Quanto a Mangold, especificamente, atribuo-lhe essa designação por uma razão concreta: ele é o “o homem perfeito para trabalhos” que os estúdios querem impor, sem nenhuma estrutura egocêntrica que o impeça, os efetua acima da mera eficiência, “A Complete Unknown”, o esperado biopic (a award season tresanda a esse subgênero) sobre Bob Dylan, é um exemplo disso mesmo.

No filme, Timothée Chalamet - que, ainda que ultrapasse a sua habitual postura de desapego Gen Z, nunca nos convence totalmente ser o Dylan na mimetizada forma – mas, enfim, o cinema não está aqui para se colar à realidade e o verdadeiro aprovou o desempenho, por isso quem somos nós para o contrariar - interpreta o cantor enquanto este transita de um desconhecido errante para o cantautor (e poeta, para agradar à decisão do Nobel) que conhecemos tão “bem”. Um dos momentos altos do filme decorre no Newport Folk Festival. Após Johnny Cash (interpretado por Boyd Holbrook, “Logan) ter dominado o palco, Dylan apresenta-se de seguida diante de uma multidão tradicionalmente ligada ao género folk. Na plateia, a sua, digamos, “namorada”, interpretada por Elle Fanning, encoraja-o de longe apenas com o olhar, espera ver o seu “graúdozinho” a brilhar.

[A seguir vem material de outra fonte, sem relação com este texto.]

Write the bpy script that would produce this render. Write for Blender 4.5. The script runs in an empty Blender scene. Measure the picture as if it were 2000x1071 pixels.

É então que, de guitarra em riste e com a harmónica suspensa ao nível do seu beiço, Dylan começa a cantarolar “The Times They Are A-Changin’”. Primeiro, há o silêncio da estranheza – uma canção nova, um lirismo esperançoso -, e por fim, o público, rendido, entra ao rubro. Nasce aqui o momento de glória de Dylan: um artista, uma estrela, no sentido mais vulgar do termo. A câmara corta então para o rosto de Elle Fanning e se aproxima lentamente. Os seus olhos, entre o deslumbramento e a tristeza, encharcam-se com as lágrimas que eventualmente irão lhe escorrer pela face. Nesse preciso instante, ela sabe: Bob Dylan já não lhe pertence. O ‘vagabundo’ que acolhera meses antes, com quem imaginara partilhar o quotidiano, é agora do Mundo.

Mangold transmite tudo isto apenas com imagens (e, claro, a música, perfeitamente alinhada com o efeito pretendido). Nada é explicado de forma redundante, como o próprio realizador mencionou recentemente num podcast [The Director 's Cut. A DGA Podcast”], evita ao máximo os “dumb downs” para o espectador, criticando os estúdios por tratarem as audiências como se fossem cada vez mais “parvas” – e estas, numa espécie de Síndrome de Estocolmo, cedem sem resistência.

Isto, sim, é ser um “bom tarefeiro”: o realizador das fragilidades (talvez seja esse o ponto em comum entre as suas obras), nunca condescende perante o espectador. O oposto, diria, do tarefeiro-mor (aqui, sim, em sentido pejorativo): Ridley Scott.